Filing for absolute divorce in North Carolina currently requires one spouse to file a straight-forward complaint in the county district court. Often the other spouse does not respond to the complaint, so the County Clerk enters a default and then enters the divorce judgment. In these situations, the couple does not even have to go before a judge to get a divorce.

The Healthy Marriage Act does not make any provision for abandoned spouses. Under current law, if a spouse has abandoned the marriage and cannot be found, service of the divorce complaint can be done by publication. Again, if there is no response, the clerk will enter a default. Under the proposed law, the spouse who wants the divorce will not be able to prove that the spouse who abandoned the marriage took the required classes. In that situation, the spouse wanting the divorce would not be able to get it until she found the abandoning spouse and got him to take the required classes.

A spouse who did not want to get divorced could refuse to take the classes. In abusive relationships, this would put an additional burden on the abused spouse. The abuser would have leverage to make demands, and the additional waiting period would only serve to keep the couple together longer.

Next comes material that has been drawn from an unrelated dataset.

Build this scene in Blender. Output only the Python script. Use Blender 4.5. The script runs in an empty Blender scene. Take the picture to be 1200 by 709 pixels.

It is doubtful that Healthy Marriage Act would do anything to achieve its stated goal, but it would be additional government intrusion on the lives of North Carolina citizens. Disputes in family court already require couples to put their private lives in the public record. Family court judges can determine the parents’ custody schedule, where the child will attend school, drug testing and psychological evaluations. The Act would require the courts to get even more entrenched in couple’s personal lives. It would create more problems and solve none.